## Begin Information shown

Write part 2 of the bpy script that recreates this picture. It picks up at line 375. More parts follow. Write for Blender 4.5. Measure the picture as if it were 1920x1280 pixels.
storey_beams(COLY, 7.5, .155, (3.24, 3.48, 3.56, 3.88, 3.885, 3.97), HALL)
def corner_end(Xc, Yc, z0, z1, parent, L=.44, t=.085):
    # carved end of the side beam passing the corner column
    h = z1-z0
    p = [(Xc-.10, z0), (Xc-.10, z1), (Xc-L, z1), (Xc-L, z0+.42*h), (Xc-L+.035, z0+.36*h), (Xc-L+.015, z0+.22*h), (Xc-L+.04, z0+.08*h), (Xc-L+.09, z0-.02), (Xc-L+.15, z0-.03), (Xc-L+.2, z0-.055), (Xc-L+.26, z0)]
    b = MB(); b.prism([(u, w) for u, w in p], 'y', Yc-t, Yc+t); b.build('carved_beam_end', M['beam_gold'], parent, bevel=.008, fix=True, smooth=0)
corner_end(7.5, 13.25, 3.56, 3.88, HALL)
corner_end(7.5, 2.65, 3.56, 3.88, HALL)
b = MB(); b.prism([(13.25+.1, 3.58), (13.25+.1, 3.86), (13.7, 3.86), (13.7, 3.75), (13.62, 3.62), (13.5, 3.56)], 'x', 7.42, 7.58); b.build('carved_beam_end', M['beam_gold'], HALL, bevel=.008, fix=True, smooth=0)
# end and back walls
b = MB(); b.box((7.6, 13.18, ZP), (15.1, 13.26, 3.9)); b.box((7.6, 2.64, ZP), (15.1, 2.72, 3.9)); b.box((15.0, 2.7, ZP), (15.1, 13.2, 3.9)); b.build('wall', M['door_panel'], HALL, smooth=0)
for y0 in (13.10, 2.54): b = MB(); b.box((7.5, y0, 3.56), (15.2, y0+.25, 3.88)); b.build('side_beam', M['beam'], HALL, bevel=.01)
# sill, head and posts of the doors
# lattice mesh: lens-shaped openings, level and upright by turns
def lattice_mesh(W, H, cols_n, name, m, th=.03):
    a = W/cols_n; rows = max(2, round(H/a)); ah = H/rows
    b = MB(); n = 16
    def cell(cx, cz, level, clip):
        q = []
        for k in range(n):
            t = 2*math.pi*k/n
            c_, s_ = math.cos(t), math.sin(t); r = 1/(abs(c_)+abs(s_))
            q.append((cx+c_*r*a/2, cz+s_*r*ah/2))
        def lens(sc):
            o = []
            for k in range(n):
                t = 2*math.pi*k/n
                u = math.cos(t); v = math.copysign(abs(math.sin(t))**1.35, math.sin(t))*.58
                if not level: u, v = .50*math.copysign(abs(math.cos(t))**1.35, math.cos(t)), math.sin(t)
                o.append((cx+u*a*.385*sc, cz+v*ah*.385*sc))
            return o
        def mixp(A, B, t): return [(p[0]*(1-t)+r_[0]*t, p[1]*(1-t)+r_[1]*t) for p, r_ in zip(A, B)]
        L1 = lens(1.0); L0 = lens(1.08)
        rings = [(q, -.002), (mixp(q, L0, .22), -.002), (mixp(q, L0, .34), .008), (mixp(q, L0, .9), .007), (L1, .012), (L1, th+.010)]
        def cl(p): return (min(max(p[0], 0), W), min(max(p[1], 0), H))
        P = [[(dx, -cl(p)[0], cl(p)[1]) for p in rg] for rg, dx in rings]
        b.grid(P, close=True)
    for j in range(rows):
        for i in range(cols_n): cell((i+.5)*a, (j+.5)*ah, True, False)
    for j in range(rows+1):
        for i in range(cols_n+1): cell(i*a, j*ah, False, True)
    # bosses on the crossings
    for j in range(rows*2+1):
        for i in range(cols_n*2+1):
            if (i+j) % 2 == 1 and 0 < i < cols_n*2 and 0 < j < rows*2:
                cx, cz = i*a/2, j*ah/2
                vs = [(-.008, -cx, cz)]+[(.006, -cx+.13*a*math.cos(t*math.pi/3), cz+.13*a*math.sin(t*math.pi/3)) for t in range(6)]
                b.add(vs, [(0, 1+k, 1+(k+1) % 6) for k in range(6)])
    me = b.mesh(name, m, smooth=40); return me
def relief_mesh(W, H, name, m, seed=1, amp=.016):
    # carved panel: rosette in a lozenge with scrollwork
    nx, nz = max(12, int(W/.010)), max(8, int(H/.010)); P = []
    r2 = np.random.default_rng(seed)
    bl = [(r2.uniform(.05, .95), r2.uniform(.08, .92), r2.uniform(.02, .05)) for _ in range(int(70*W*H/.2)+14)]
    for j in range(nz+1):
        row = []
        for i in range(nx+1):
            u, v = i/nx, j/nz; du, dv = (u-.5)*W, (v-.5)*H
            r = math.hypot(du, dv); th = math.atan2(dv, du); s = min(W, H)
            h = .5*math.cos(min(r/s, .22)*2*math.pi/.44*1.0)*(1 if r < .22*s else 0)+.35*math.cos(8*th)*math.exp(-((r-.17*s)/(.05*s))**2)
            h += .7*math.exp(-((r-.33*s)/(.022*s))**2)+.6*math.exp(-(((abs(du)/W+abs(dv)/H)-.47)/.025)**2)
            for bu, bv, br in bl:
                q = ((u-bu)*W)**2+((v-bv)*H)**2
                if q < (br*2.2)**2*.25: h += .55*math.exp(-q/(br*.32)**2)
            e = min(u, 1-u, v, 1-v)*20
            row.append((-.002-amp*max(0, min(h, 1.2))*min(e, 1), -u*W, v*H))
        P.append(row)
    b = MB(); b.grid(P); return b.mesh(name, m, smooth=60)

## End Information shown

→ **Given problem**: Reproduce the full listing exactly.

→ **Complete answer**:
Write part 2 of the bpy script that recreates this picture. It picks up at line 375. More parts follow. Write for Blender 4.5. Measure the picture as if it were 1920x1280 pixels.
storey_beams(COLY, 7.5, .155, (3.24, 3.48, 3.56, 3.88, 3.885, 3.97), HALL)
def corner_end(Xc, Yc, z0, z1, parent, L=.44, t=.085):
    # carved end of the side beam passing the corner column
    h = z1-z0
    p = [(Xc-.10, z0), (Xc-.10, z1), (Xc-L, z1), (Xc-L, z0+.42*h), (Xc-L+.035, z0+.36*h), (Xc-L+.015, z0+.22*h), (Xc-L+.04, z0+.08*h), (Xc-L+.09, z0-.02), (Xc-L+.15, z0-.03), (Xc-L+.2, z0-.055), (Xc-L+.26, z0)]
    b = MB(); b.prism([(u, w) for u, w in p], 'y', Yc-t, Yc+t); b.build('carved_beam_end', M['beam_gold'], parent, bevel=.008, fix=True, smooth=0)
corner_end(7.5, 13.25, 3.56, 3.88, HALL)
corner_end(7.5, 2.65, 3.56, 3.88, HALL)
b = MB(); b.prism([(13.25+.1, 3.58), (13.25+.1, 3.86), (13.7, 3.86), (13.7, 3.75), (13.62, 3.62), (13.5, 3.56)], 'x', 7.42, 7.58); b.build('carved_beam_end', M['beam_gold'], HALL, bevel=.008, fix=True, smooth=0)
# end and back walls
b = MB(); b.box((7.6, 13.18, ZP), (15.1, 13.26, 3.9)); b.box((7.6, 2.64, ZP), (15.1, 2.72, 3.9)); b.box((15.0, 2.7, ZP), (15.1, 13.2, 3.9)); b.build('wall', M['door_panel'], HALL, smooth=0)
for y0 in (13.10, 2.54): b = MB(); b.box((7.5, y0, 3.56), (15.2, y0+.25, 3.88)); b.build('side_beam', M['beam'], HALL, bevel=.01)
# sill, head and posts of the doors
# lattice mesh: lens-shaped openings, level and upright by turns
def lattice_mesh(W, H, cols_n, name, m, th=.03):
    a = W/cols_n; rows = max(2, round(H/a)); ah = H/rows
    b = MB(); n = 16
    def cell(cx, cz, level, clip):
        q = []
        for k in range(n):
            t = 2*math.pi*k/n
            c_, s_ = math.cos(t), math.sin(t); r = 1/(abs(c_)+abs(s_))
            q.append((cx+c_*r*a/2, cz+s_*r*ah/2))
        def lens(sc):
            o = []
            for k in range(n):
                t = 2*math.pi*k/n
                u = math.cos(t); v = math.copysign(abs(math.sin(t))**1.35, math.sin(t))*.58
                if not level: u, v = .50*math.copysign(abs(math.cos(t))**1.35, math.cos(t)), math.sin(t)
                o.append((cx+u*a*.385*sc, cz+v*ah*.385*sc))
            return o
        def mixp(A, B, t): return [(p[0]*(1-t)+r_[0]*t, p[1]*(1-t)+r_[1]*t) for p, r_ in zip(A, B)]
        L1 = lens(1.0); L0 = lens(1.08)
        rings = [(q, -.002), (mixp(q, L0, .22), -.002), (mixp(q, L0, .34), .008), (mixp(q, L0, .9), .007), (L1, .012), (L1, th+.010)]
        def cl(p): return (min(max(p[0], 0), W), min(max(p[1], 0), H))
        P = [[(dx, -cl(p)[0], cl(p)[1]) for p in rg] for rg, dx in rings]
        b.grid(P, close=True)
    for j in range(rows):
        for i in range(cols_n): cell((i+.5)*a, (j+.5)*ah, True, False)
    for j in range(rows+1):
        for i in range(cols_n+1): cell(i*a, j*ah, False, True)
    # bosses on the crossings
    for j in range(rows*2+1):
        for i in range(cols_n*2+1):
            if (i+j) % 2 == 1 and 0 < i < cols_n*2 and 0 < j < rows*2:
                cx, cz = i*a/2, j*ah/2
                vs = [(-.008, -cx, cz)]+[(.006, -cx+.13*a*math.cos(t*math.pi/3), cz+.13*a*math.sin(t*math.pi/3)) for t in range(6)]
                b.add(vs, [(0, 1+k, 1+(k+1) % 6) for k in range(6)])
    me = b.mesh(name, m, smooth=40); return me
def relief_mesh(W, H, name, m, seed=1, amp=.016):
    # carved panel: rosette in a lozenge with scrollwork
    nx, nz = max(12, int(W/.010)), max(8, int(H/.010)); P = []
    r2 = np.random.default_rng(seed)
    bl = [(r2.uniform(.05, .95), r2.uniform(.08, .92), r2.uniform(.02, .05)) for _ in range(int(70*W*H/.2)+14)]
    for j in range(nz+1):
        row = []
        for i in range(nx+1):
            u, v = i/nx, j/nz; du, dv = (u-.5)*W, (v-.5)*H
            r = math.hypot(du, dv); th = math.atan2(dv, du); s = min(W, H)
            h = .5*math.cos(min(r/s, .22)*2*math.pi/.44*1.0)*(1 if r < .22*s else 0)+.35*math.cos(8*th)*math.exp(-((r-.17*s)/(.05*s))**2)
            h += .7*math.exp(-((r-.33*s)/(.022*s))**2)+.6*math.exp(-(((abs(du)/W+abs(dv)/H)-.47)/.025)**2)
            for bu, bv, br in bl:
                q = ((u-bu)*W)**2+((v-bv)*H)**2
                if q < (br*2.2)**2*.25: h += .55*math.exp(-q/(br*.32)**2)
            e = min(u, 1-u, v, 1-v)*20
            row.append((-.002-amp*max(0, min(h, 1.2))*min(e, 1), -u*W, v*H))
        P.append(row)
    b = MB(); b.grid(P); return b.mesh(name, m, smooth=60)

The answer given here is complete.